Many of the homes in the white communities are now worth $500,000, or even more, Rothstein said. Developers build black-only communities, but they were often in less desirable locations and construction wasn't as good, Rothstein found. It's no wonder white families in this country are about 10 times as wealthy as their black counterparts, he argued.

That enormous disparity in wealth is largely "attributable to the unconstitutional federal housing policies practiced in the mid 20th century," he said. "Whites were allowed to benefit from rising home prices… Many African-Americans today remain trapped in rental apartments in low opportunity communities, where they send their children to school with other disadvantaged children. The wealth gap, the health gap, the education gap are also attributable in many ways to these policies."

One of the rationalizations for segregating communities was that African-American homeowners would lower property values. Rothstein does a good job in the book of eviscerating that argument.

"The FHA had plenty of evidence to show that actually the opposite was true," Rothstein said. "Property values went up when African-Americans moved into all white neighborhoods because they had such fewer housing options and they were willing to pay more for the same housing."

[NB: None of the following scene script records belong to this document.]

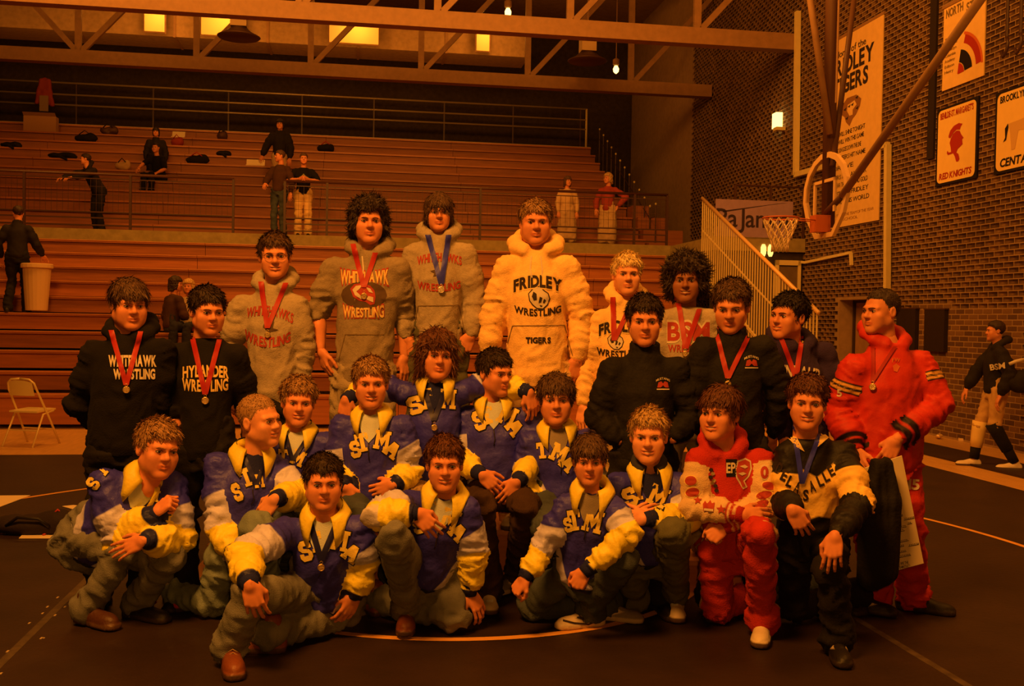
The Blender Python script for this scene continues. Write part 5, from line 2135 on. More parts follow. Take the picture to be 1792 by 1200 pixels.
# --- hanging basketball hoop, board seen from behind at a slant
RIMC = at(1366, 384, 13.0)
ru = RIMC[0] * GC + RIMC[1] * GS
rv = -RIMC[0] * GS + RIMC[1] * GC
BU = ru + .62
hb = empty('basketball_hoop', G(BU, rv, 3.05), GA, 'hanging basketball hoop with fan board and white net in front of the brick wall', 'basketball hoop')
prof = [(-.25, -.30), (.25, -.30), (.52, -.02), (.62, .22), (.60, .42), (.50, .60), (.32, .74), (.12, .81), (-.12, .81), (-.32, .74), (-.50, .60), (-.60, .42), (-.62, .22), (-.52, -.02)]
prof = [(a, b + .06) for a, b in prof]
inner = [(a * .88, (b - .27) * .88 + .27) for a, b in prof]
n = len(prof)
vs = []
for x in (-.025, .025):
    vs += [(x, a, b) for a, b in prof] + [(x, a, b) for a, b in inner]
fs = []
for i in range(n):
    j = (i + 1) % n
    fs += [(i, j, n + j, n + i), (2 * n + i, 3 * n + i, 3 * n + j, 2 * n + j), (i, 2 * n + i, 2 * n + j, j), (n + i, n + j, 3 * n + j, 3 * n + i)]
MB().add(vs, fs).build('board_frame', mat('board_white', (.74, .50, .24), .5), hb)
gl = bpy.data.materials.new('board_glass')
gl.use_nodes = True
b_ = gl.node_tree.nodes['Principled BSDF']
b_.inputs['Base Color'].default_value = (.9, .9, .9, 1)
b_.inputs['Roughness'].default_value = .05
b_.inputs['Transmission Weight'].default_value = 1.0
b_.inputs['IOR'].default_value = 1.05
MB().prism(inner, -.006, .006)
pv = [(x, a, b) for x in (-.005, .005) for a, b in inner]
MB().add(pv, [tuple(range(n)), tuple(range(n, 2 * n))[::-1]] + [(i, n + i, n + (i + 1) % n, (i + 1) % n) for i in range(n)]).build('board_pane', gl, hb)
for a in ((-.30, .08, -.26, .52), (.26, .08, .30, .52), (-.30, .48, .30, .52)):
    MB().box(-.03, .0, a[0], a[2], a[1], a[3]).build('target_line', MATS['board_white'], hb)
MB().box(-.17, .03, -.09, .09, -.17, .05).build('rim_bracket', mat('rim_orange', (.50, .12, .03), .5), hb)
RX = -.62
rim = MB().tube([(RX + .225 * math.cos(a), .225 * math.sin(a), 0) for a in np.linspace(0, 2 * PI, 28, endpoint=False)], .012, 8, closed=True)
rim.tube([(-.17, .07, -.02), (RX + .2, .12, -.01)], .009, 6).tube([(-.17, -.07, -.02), (RX + .2, -.12, -.01)], .009, 6)
rim.build('rim', MATS['rim_orange'], hb, smooth=True)
net = MB()
nn = 12
lev = [(.222, -.01), (.20, -.10), (.165, -.19), (.125, -.28), (.105, -.36), (.11, -.44)]
for k in range(nn):
    for sgn in (1, -1):
        P_ = []
        for i, (r_, z) in enumerate(lev):
            a = 2 * PI * (k + sgn * i * .5) / nn
            P_.append((RX + r_ * math.cos(a), r_ * math.sin(a), z))
        net.tube(P_, .008, 5)
net.build('net', mat('net_cord', (.74, .58, .34), .8), hb, smooth=True)
# hangers: mast and braces up to the roof


def loc_h(px, py, d):
    p = at(px, py, d)
    q = np.array([p[0] * GC + p[1] * GS - BU, -p[0] * GS + p[1] * GC - rv, p[2] - 3.05])
    return tuple(q)


up = lambda a, b, k: tuple(np.array(a) + (np.array(b) - np.array(a)) * k)
md = 13.05
MB().tube([(.07, .06, -.1), loc_h(1456, 0, 12.9), up((.07, .06, -.1), loc_h(1456, 0, 12.9), 1.6)], .085, 10).build('mast', mat('mast_brown', (.11, .05, .025), .5), hb, smooth=True)
a_, b2 = loc_h(1452, 235, 12.9), loc_h(1418, 0, 12.9)
MB().tube([a_, up(a_, b2, 1.8)], .045, 8).build('brace', M_STEEL, hb, smooth=True)
a_, b2 = loc_h(1457, 290, 12.9), loc_h(1492, 20, 13.6)
MB().tube([a_, up(a_, b2, 1.5)], .040, 8).build('brace', MATS['mast_brown'], hb, smooth=True)
a_, b2 = loc_h(1474, 342, 12.6), loc_h(1715, 0, 9.8)
MB().tube([a_, up(a_, b2, 1.25)], .048, 10).build('brace', M_STEEL, hb, smooth=True)
MB().tube([(.02, 0, .1), loc_h(1474, 342, 12.6)], .04, 8).build('brace_foot', MATS['mast_brown'], hb, smooth=True)
MB().tube([loc_h(1468, 0, 12.8), loc_h(1463, 180, 12.8)], .014, 6).build('cable', M_STEEL, hb)

# --- folding chair on the court boards by the bleachers
def folding_chair():
    c = onz(62, 782, 0)
    c2 = onz(20, 776, 0)
    o = empty('folding_chair', tuple(onz(55, 778, -.028)), math.radians(168), 'cream metal folding chair standing alone in front of the bleachers', 'chair')
    m = mat('chair_metal', (.80, .66, .30), .4, metal=.2, spec=.5)
    z = .0
    for s in (-1, 1):
        MB().tube([(s * .235, -.235, 0), (s * .215, -.02, .40), (s * .20, .17, .72), (s * .185, .20, .80), (s * .13, .215, .845), (0, .22, .855)], .0135, 8).build('back_frame', m, o, smooth=True)
        MB().tube([(s * .215, .26, 0), (s * .205, .05, .40), (s * .20, -.16, .43)], .0125, 8).build('rear_leg', m, o, smooth=True)
    st = []
    for x, y, zz in ((-.2, -.2, .44), (.2, -.2, .44), (.2, .16, .425), (-.2, .16, .425)):
        st.append((x, y, zz))
    MB().add([(x, y, zz + k) for k in (0, .02) for x, y, zz in st], [(0, 3, 2, 1), (4, 5, 6, 7), (0, 1, 5, 4), (1, 2, 6, 5), (2, 3, 7, 6), (3, 0, 4, 7)]).build('seat', m, o)
    P_ = []
    for i in range(9):
        x = -.18 + .36 * i / 8
        b = .035 * (1 - (x / .18) ** 2)
        P_.append((x, b))
    vs = [(x, .175 + b, .64) for x, b in P_] + [(x * .92, .212 + b, .835 - .03 * (abs(x) / .18) ** 3) for x, b in P_]
    MB().add(vs, [(i, i + 1, 10 + i, 9 + i) for i in range(8)]).build('backrest', m, o, smooth=True)
    MB().tube([(-.222, -.12, .20), (.222, -.12, .20)], .009, 6).build('stretcher', m, o)
    MB().tube([(-.21, .16, .20), (.21, .16, .20)], .009, 6).build('stretcher', m, o)


folding_chair()

# trash can held by the man on the bleachers
tp = onz(57, 560, NZ + RISE * 4)
i4 = V0 + DRV * 4 + .25
uT, zT = on_v(60, 560, i4 - .1)
tc_ = empty('trash_can', G(uT, i4 + .02, NZ + RISE * 4), GA, 'white plastic trash can carried beside the man in black on the bleachers', 'trash can')
mt = mat('can_white', (.68, .48, .24), .6)
MB().lathe([(.17, 0.04), (.175, .05), (.23, .78), (.25, .79), (.25, .82), (.22, .82), (.16, .08)], (0, 0, .0), 20).build('can', mt, tc_, smooth=False)
MB().lathe([(.252, .76), (.262, .77), (.262, .83), (.25, .84)], (0, 0, 0), 20).build('lid_band', mt, tc_)

# sheets of paper and gear lying on the mat at the left
def sheet(label, pts, m=M_PAPER, name='paper_sheet', z=.004):
    P_ = [onz(x, y, z) for x, y in pts]
    c = np.mean(P_, 0)
    vs = [tuple(p - c + (0, 0, h)) for h in (0, .004) for p in P_]
    k = len(P_)
    o = MB().add(vs, [tuple(range(k)), tuple(range(k, 2 * k))] + [(i, (i + 1) % k, k + (i + 1) % k, k + i) for i in range(k)]).build(name, m, None, tuple(c))
    return tag(o, label, 'paper')


sheet('large pale poster lying on the mat at the left edge', [(-60, 868), (53, 867), (0, 887), (-60, 910)])
sheet('pale paper corner beside the crouching boy at the left', [(109, 886), (129, 884), (160, 888), (127, 891)])
sheet('pale paper strip under the dark gear on the mat', [(40, 935), (122, 935), (118, 942), (33, 942)])
gp = onz(70, 934, 0)
gb = empty('gear_bag', tuple(gp), 0, 'dark gear bag lying on the mat behind the crouching boy', 'bag')
f = Field((-.42, -.2, 0), (.32, .2, .25), .012)
f.ell((-.1, 0, .07), (.30, .12, .075), k=0)
f.ell((.12, .02, .09), (.16, .12, .09), k=.04)
V, Q = f.mesh()
V[:, 2] = np.maximum(V[:, 2], .006)
V += vnormals(V, Q) * (.008 * vnoise(V * 14, 3))[:, None]
link('sack', mesh_np('sack', V, [Q], mat('bag_dark', (.02, .012, .012), .8, bump=.4, bscale=40)), gb)
MB().tube([(-.2, -.11, .08), (-.1, -.14, .15), (.05, -.13, .14), (.12, -.11, .08)], .012, 6).build('strap', M_SIGNB, gb, smooth=True)
hp_ = onz(100, 934, 0)
hg = empty('headgear', tuple(hp_), .5, 'red wrestling headgear resting on the dark gear at the left', 'headgear')
for s_, nm in ((-1, 'ear_cup'), (1, 'ear_cup')):
    MB().tube([(s_ * .035 + 0, -.02 + .045 * math.cos(a), .10 + .055 * math.sin(a)) for a in np.linspace(0, 2 * PI, 14, endpoint=False)], .014, 7, closed=True).build(nm, mat('gear_red', (.5, .06, .03), .5), hg, smooth=True)
MB().tube([(-.035, -.02, .15), (0, -.04, .19), (.035, -.02, .15)], .009, 6).build('head_strap', M_SIGNR, hg, smooth=True)
MB().tube([(-.035, -.02, .05), (-.08, -.04, .02), (-.1, -.06, .012)], .009, 6).build('chin_strap', M_SIGNR, hg, smooth=True)

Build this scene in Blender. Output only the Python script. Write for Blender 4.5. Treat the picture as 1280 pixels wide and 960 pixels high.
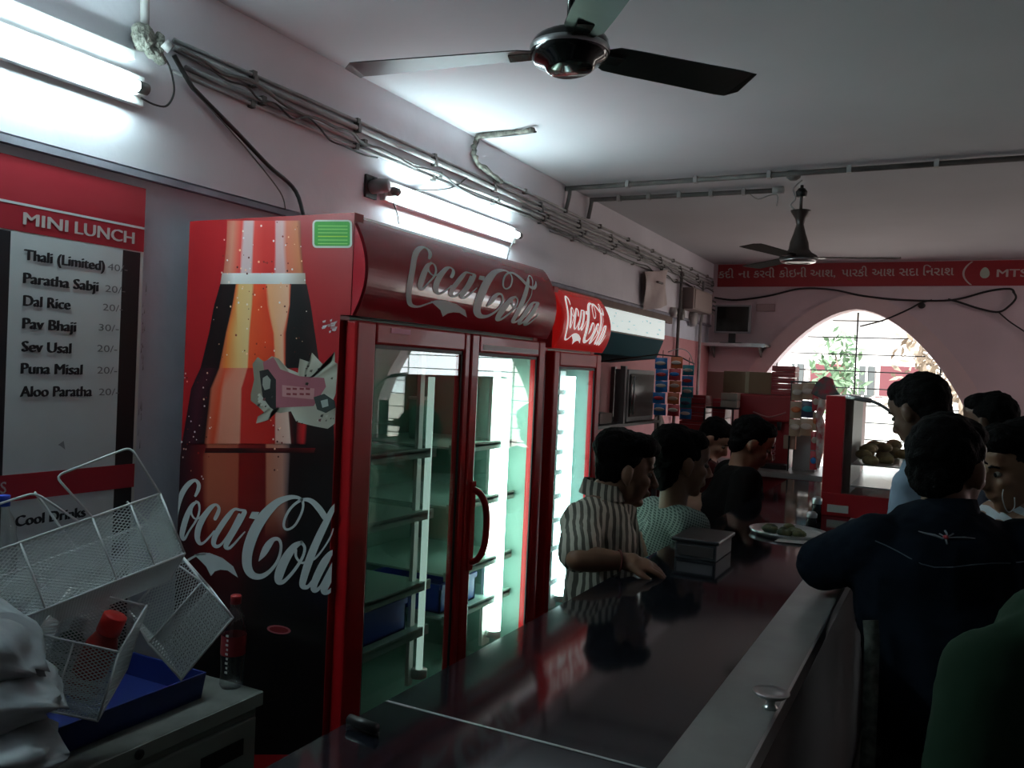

Rothstein used other examples to show how several communities, from a neighborhood in Cleveland to several cities in the West, were desegregated and benefiting from it, until the federal policies came along and enacted policies that separated the races.

"Another of the rationalizations for these policies were that they were only respecting local attitudes," Rothstein said. "But that's nonsense because these policies were often imposed on communities where they was no previous pattern of residential segregation."

The federal government's openly discriminatory policies began to wind down in the 1960s, though some cities and towns continued to enact their own.

Rothstein's book is better as a history lesson than it is as a guide for moving forward. He makes some proposals — a ban on zoning that prohibits multi-family housing, which can freeze low-income families out of affluent neighborhoods — but only after a disclaimer about how they would be very difficult to enact in today's political climate.

"Undoing the effects of (this residential) segregation will be incomparably difficult," he writes in the book. "To make a start, we will first have to contemplate what we have collectively done."